Scan the backlog regularly for untested assumptions

As the work rises through the backlog toward the top, the team should keep an eye on assumptions in it. 

One effective way to scan your backlog for items with untested assumptions that are too big, is the “Scan and Plan” method, which I introduce in this blog post. In Scan and Plan, the team browses through the backlog from bottom to top, identifying items that might need studies or tests. I recommend that you do this monthly. 

Do a final check during backlog refinement

Your last opportunity to do assumption testing is when the work item has risen to the top of the backlog and enters the final backlog refinement stage. 

Most teams do regular backlog refinement sessions, ensuring they have about one sprint’s worth of work at the top of the backlog that is “ready to be started”. In these sessions, you go through discussions, questions, clarifications, and acceptance criteria for each item. This is the final place to identify assumptions for testing. 

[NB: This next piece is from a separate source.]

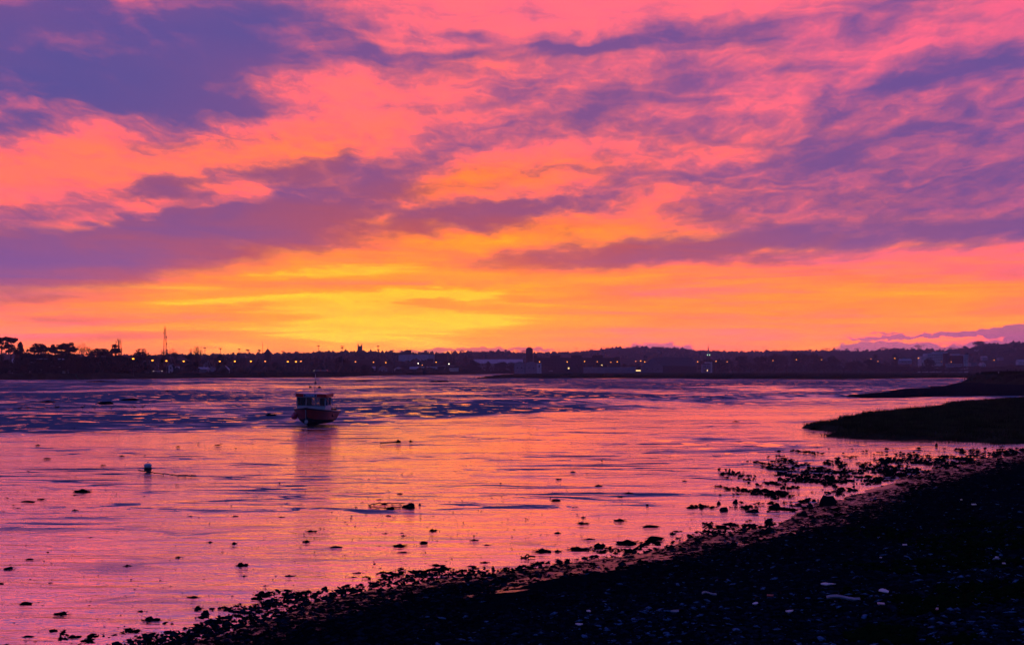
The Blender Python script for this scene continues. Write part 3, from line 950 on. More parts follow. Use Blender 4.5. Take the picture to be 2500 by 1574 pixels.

You then usually have a few days from a backlog refinement session to a Scrum Sprint Planning session. This might be enough time to perform a test on an assumption. 

Final words

Now you know who your three main enemies are, that stand in the way of you getting the full benefit of all that great work you put into your DevOps tools and practices. And you also have some weapons to fight back. 

It’s not a traditional war, and you are not going to win through “shock-and-awe”. It takes time, focus, and dedication. But in the end, victory is ever so sweet.